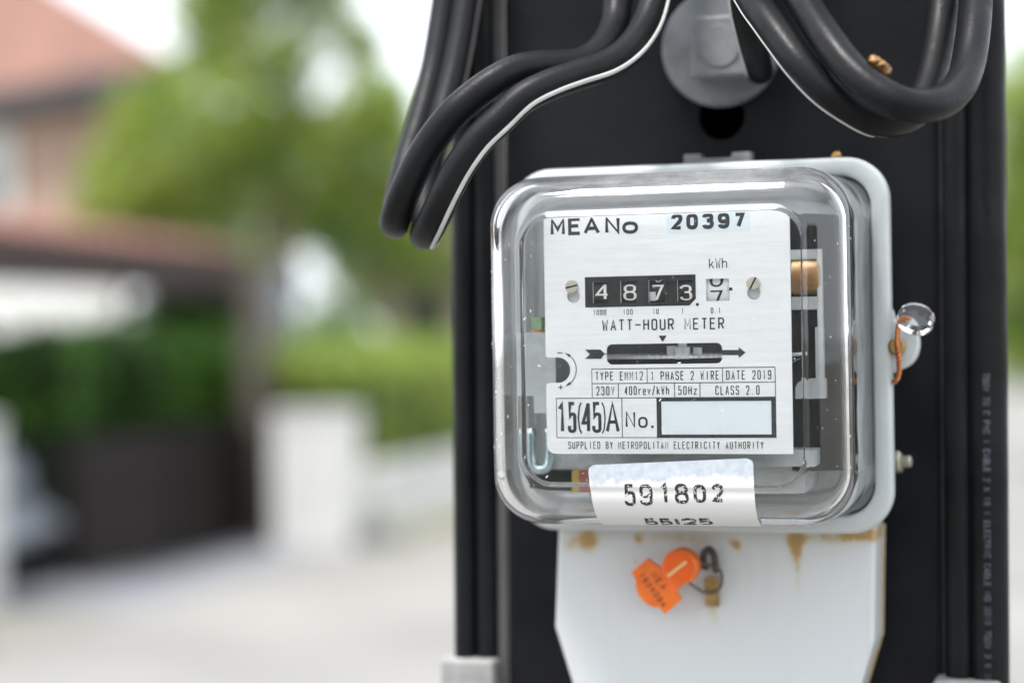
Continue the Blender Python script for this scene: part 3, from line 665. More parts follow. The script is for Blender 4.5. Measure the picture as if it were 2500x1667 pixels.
LD = [(740, -6500, 86), (750, -2500, 84), (850, -900, 70), (900, -500, 40), (985, -150, 15), (1075, 0, 4), (1215, 215, -12), (1350, 390, -20), (1500, 520, -24), (1650, 597, -24), (1780, 610, -18), (1900, 575, -8), (1990, 480, 2), (2040, 340, 12), (2068, 150, 22), (2078, 0, 32), (2085, -300, 55), (2085, -600, 70), (2100, -2500, 86), (2100, -6500, 86)]
cable('plain black cable of the right loop, the one carrying an ochre insect shell', [PZ2(*p) for p in LD], 5.4, GRP)
LE = [(735, -60, 30), (738, -10, 34), (752, 80, 40), (785, 220, 48), (815, 330, 56), (832, 400, 66), (836, 408, 78), (836, 408, 86)]
cable('short black cable end with white edge in front of the round bolt washer', [PZ2(*p) for p in LE], 5.0, GRP, stripe=dict(fixed=(-1, 0, -.15), i0=0, i1=46, toward=.35, wd=.8))

GV = 'black service cables running straight down the pole'
def vcable(label, px, y, r_, stripe=None):
    c = on(px, 833, y); return cable(label, [(c.x, y, zb + 2), (c.x, y, -500), (c.x, y, 0), (c.x, y, 500), (c.x, y, 1400), (c.x, y, zt)], r_, GV, stripe=stripe, sub=3)
vcable('straight vertical black cable at the far left edge of the pole', 1132, YP - 1, 4.45)
cG = vcable('straight vertical black cable with a grey strip beside the pole face', 1186, YP + 1, 4.6)
gx = on(1221, 833, YP); mb = MB(); mb.prism(rrect(gx.x, YP + 1, 2.2, .9, .8, 4), zb + 4, zt - 1, f=lambda p: W((p[0], p[2], p[1]))); mb.build('grey_strip', M['strip_grey'], cG)
vcable('straight vertical black cable on the right of the pole face, without print', 2338, YP - 2, 5.3)
cI = vcable('straight vertical black cable at the far right edge, printed in pale letters', 2412, YP - 2, 7.0)
# pale print running down the right cable
cc = on(2412, 833, YP - 2)
def cmap(u, v, l):
    a = u / 7.0 + R(-8); r_ = 7.0 + l + .02
    return W((cc.x + r_ * math.sin(a + .12), YP - 2 - r_ * math.cos(a + .12), v))
ik = Ink(cmap)
z = on(2412, 905, YP - 8).z; zend = on(2425, 1660, YP - 8).z; rnd = random.Random(4)
txt = '750V 70 C PVC | CABLE 2 X 16 | ELECTRIC CABLE NO 2019 750V 2 X 16'
GL['X'] = [[(0, 0), (1, 1)], [(0, 1), (1, 0)]]; GL['G'] = GL['C']; GL['6'] = GL['8']
step = (z - zend) / len(txt)
for i, ch in enumerate(txt):
    if ch == ' ': continue
    base = z - i * step
    for st in GL[ch]:
        P = rounded(st, step * .66, 2.0)
        ik.stroke([Vector((-1.1 + p.y, base - p.x)) for p in P], .34)
ik.mb.build('cable_print', M['cable_print'], cI)

def clamp(label, px0, px1, py0, y):
    a = on(px0, py0, y); b = on(px1, py0, y); zt_ = a.z
    t = empty('cable_clamp', W((a.x, y, zt_ - 25)), label, 'clamp', 'grey clamps holding the straight cables')
    mb = MB(); mb.prism(rrect((a.x + b.x) / 2, zt_ - 11, (b.x - a.x) / 2, 11, 2, 4), y, y + 16, bevel=1.5); mb.build('strap', M['galv2'], t)
    mb = MB(); mb.cyl(((a.x + b.x) / 2, y - 3, zt_ - 13), (0, 1, 0), 3.5, 2.95, 6); mb.build('screw', M['galv'], t)
clamp('pale grey metal clamp round the left straight cables', 1080, 1212, 1612, YP - 8)
clamp('pale grey metal clamp round the right straight cables', 2284, 2452, 1654, YP - 12)

# the pole and everything strapped to it lean very slightly
PV = Vector((0, YP * .001, 1.5)); LEAN = Matrix.Rotation(R(.5), 3, 'Y')
for o in bpy.data.objects:
    if o.parent is None and (o.name.split('.')[0] in ('utility_pole', 'cable_clamp') or o.get('group') == GV):
        o.rotation_euler = (0, R(.5), 0); o.location = PV + LEAN @ (o.location - PV)
# insect shells
c = PZ2(1520, 375, -22)
t = mesh; mb = MB(); 
for k, (dx, dz, rr) in enumerate(((-1.9, 1.6, 1.5), (-.6, .7, 1.9), (1.0, -.5, 2.0), (2.3, -1.9, 1.5))): mb.blob((c.x + dx, -22 + .3 * k, c.z + dz), (rr, rr, rr * .9), 10, .35, seed=k + 2)
tag(mb.build('insect_shell', M['mud'], None, True), 'ochre and black insect shell stuck on the right cable loop', 'insect shell')
c = on(2040, 381, 62)
mb = MB(); mb.blob((c.x, 62, c.z), (1.3, 1.3, 1.4), 10, .3, seed=9); mb.blob((c.x + 1.0, 62, c.z + .4), (.9, 1, 1), 10, .3, seed=8)
tag(mb.build('insect_shell', mat('pale_ochre_shell', (.6, .36, .1), .5, 0, .6, 900, c2=(.2, .08, .02)), None, True), 'tiny pale ochre insect shell on top of the meter flange', 'insect shell')

# ================================================================== METER
met = empty('electricity_meter', W((-2, 60, -5)), 'electricity meter in a clear glass cover on the black pole', 'electricity meter')
CX, CZ = -2.0, -5.4
# base: flange + pan
FH, FV = 69.4, 66.6
def ring(ins, y, r_=15): return [W((p[0], y, p[1])) for p in rrect(CX, CZ, FH - ins, FV - ins, max(2, r_ - ins * .6), 10)]
rows = [ring(8, 94.6), ring(8, 66), ring(6.5, 63.5), ring(.6, 63), ring(0, 62), ring(0, 56), ring(.5, 54.6), ring(1.6, 54), ring(5.4, 54), ring(6.2, 54.6), ring(6.4, 57), ring(6.4, 60.5), ring(10.5, 60.5), ring(11.5, 61), ring(13, 67)]
V, F = loft(rows, True, True); base = mesh('base', V, F, [M['paint'], M['pan']], met, True, [1 if i >= 36 * 0 + 13 * 44 else 0 for i in range(len(F))], sharp=50)
mb = MB(); gk = [ring(6.5, 59.6), ring(6.5, 60.4), ring(7.1, 60.4), ring(7.1, 59.6)]; V, F = loft(gk + [gk[0]]); mb.add(V, F); mb.build('gasket', M['gasket'], base)
# hanger lug at the top
h0 = on(1668, 395, 75); h1 = on(1832, 395, 75); ht = on(1700, 376, 75)
mb = MB(); xs = (h0.x, h0.x + 6.2, h1.x - 7, h1.x); zz = CZ + FV
mb.prism([(xs[0], zz - 6), (xs[3], zz - 6), (xs[3], ht.z), (xs[2], ht.z), (xs[2] - .5, ht.z - 1.8), (xs[1] + .5, ht.z - 1.8), (xs[1], ht.z), (xs[0], ht.z)], 76, 82, bevel=.5); mb.build('hanger', M['galv'], base)
# sealing ear on the right
ec = on(2196, 838, 60)
mb = MB(); er = 6.6
prof2 = [(CX + FH - 4, ec.z + 13)] + [(CX + FH + .3, ec.z + 12), (CX + FH + 1.2, ec.z + 8.6)] + [(ec.x + .5 + er * math.cos(R(a)), ec.z + er * 1.35 * math.sin(R(a))) for a in range(60, -76, -12)] + [(CX + FH + .4, ec.z - 10.5), (CX + FH - 4, ec.z - 12)]
mb.prism(prof2[::-1], 57.5, 63.5, bevel=1); ear = mb.build('sealing_ear', M['paint'], base)
def screw(name, c, ax, r_, h, m, parent, ang=0, slot=True):
    mb = MB(); mb.cyl(c, ax, r_, h, 28, bev=min(r_, h) * .2); o = mb.build(name, m, parent, True, sharp=35)
    if slot:
        ax = Vector(ax); s = Vector((math.cos(ang), 0, math.sin(ang))); t_ = Vector((-s.z, 0, s.x)); e = Vector(c) + ax * (h + .02)
        k = r_ * .13; V = [W(e + s * r_ * .97 + t_ * k), W(e - s * r_ * .97 + t_ * k), W(e - s * r_ * .97 - t_ * k), W(e + s * r_ * .97 - t_ * k)]
        mesh('slot', V, [(0, 1, 2, 3)], M['dark'], o)
    return o
sc_ = on(2190, 846, 55); mb = MB()
mb.cyl((sc_.x, 57.4, sc_.z), (0, -1, 0), 3.0, 4.2, 24, bev=.7); es = mb.build('ear_screw', M['brass'], ear, True, sharp=40)
bb = on(2196, 1130, 72)
mb = MB(); mb.cyl((CX + FH - 8, 74, bb.z), (1, -.15, .05), 4.2, 9.5, 6, bev=.8); mb.cyl((CX + FH - 8, 74, bb.z), (1, -.15, .05), 2.2, 13, 16, bev=.5); mb.build('side_bolt', mat('yellow_zinc_bolt', (.42, .4, .32), .4, .6, .3, 300), base, True, sharp=35)

# glass cover: a shell of constant thickness with a raised flat window
GHx, GHz = 62.8, 60.4
def gring(ins, y, r_): return [W((p[0], y, p[1])) for p in rrect(CX, CZ, GHx - ins, GHz - ins, r_, 14)]
outer = [(-.6, 58.5, 17), (-.6, 56, 17), (0, 54.5, 17), (.2, 40, 17), (.4, 24, 17), (.6, 9, 17)]
SR = 12.8
for i in range(1, 13):
    a = R(90 * i / 12 * .95); outer.append((.6 + SR * (1 - math.cos(a)), 9 - SR * math.sin(a) * 1.1, 17 - 5.2 * (1 - math.cos(a))))
li = outer[-1]
outer += [(13.0, li[1] - .08, 11.6), (13.5, li[1] - .2, 11.4), (13.9, li[1] - .45, 11.2), (14.3, li[1] - .68, 11), (14.9, li[1] - .78, 10.6), (16, li[1] - .8, 10), (20, li[1] - .81, 8)]
TH = 2.6
inner = []
for i, (s_, y, r_) in enumerate(outer):
    p0 = outer[max(0, i - 1)]; p1 = outer[min(len(outer) - 1, i + 1)]
    d_ = Vector((p1[0] - p0[0], p1[1] - p0[1]))
    if d_.length < 1e-6: d_ = Vector((0, -1))
    d_.normalize(); nrm = Vector((-d_.y, d_.x))       # towards the inside
    inner.append((s_ + nrm.x * TH, y + abs(nrm.y) * TH, max(2, r_ - 1.3)))
inner[0] = (inner[0][0], 58.5, inner[0][2]); inner[-1] = (20 + .4, outer[-1][1] + TH, 7.6)
for i in range(1, len(inner)):                          # keep the inner profile monotonic
    inner[i] = (max(inner[i][0], inner[i - 1][0] + .02), min(inner[i][1], inner[i - 1][1] - .005), inner[i][2])
YF = outer[-1][1]
rows = [gring(*p) for p in inner[::-1]] + [gring(*p) for p in outer]
V, F = loft(rows, False, False)
n = len(rows[0]); F.append(tuple(range(n))); F.append(tuple((len(rows) - 1) * n + i for i in range(n))[::-1])
F = [f[::-1] for f in F]
cover = mesh('cover', V, F, M['glass'], met, True)
bm = bmesh.new(); bm.from_mesh(cover.data); bmesh.ops.recalc_face_normals(bm, faces=bm.faces); bm.to_mesh(cover.data); bm.free()

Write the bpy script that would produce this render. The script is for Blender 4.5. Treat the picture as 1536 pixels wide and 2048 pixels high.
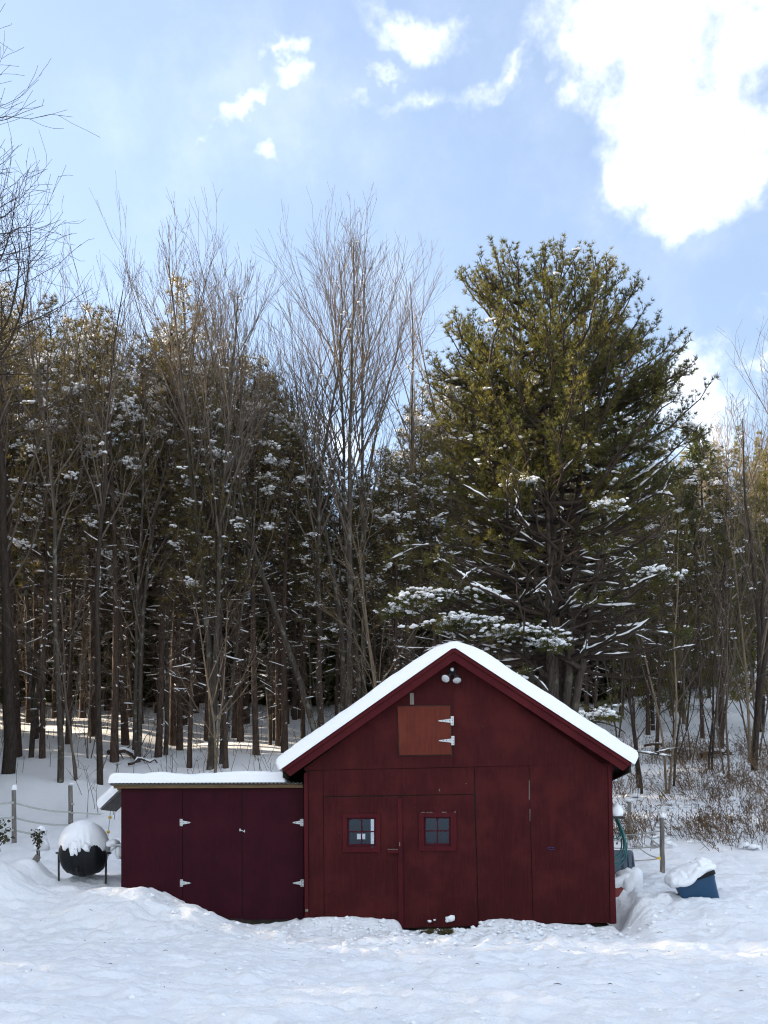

Problem details
Show all lines above holding "this".

The solution
Continue the Blender Python script for this scene: part 3, from line 665. More parts follow. The script is for Blender 4.5. Measure the picture as if it were 2500x1667 pixels.
Write the bpy script that would produce this render. The script is for Blender 4.5. Treat the picture as 1536 pixels wide and 2048 pixels high.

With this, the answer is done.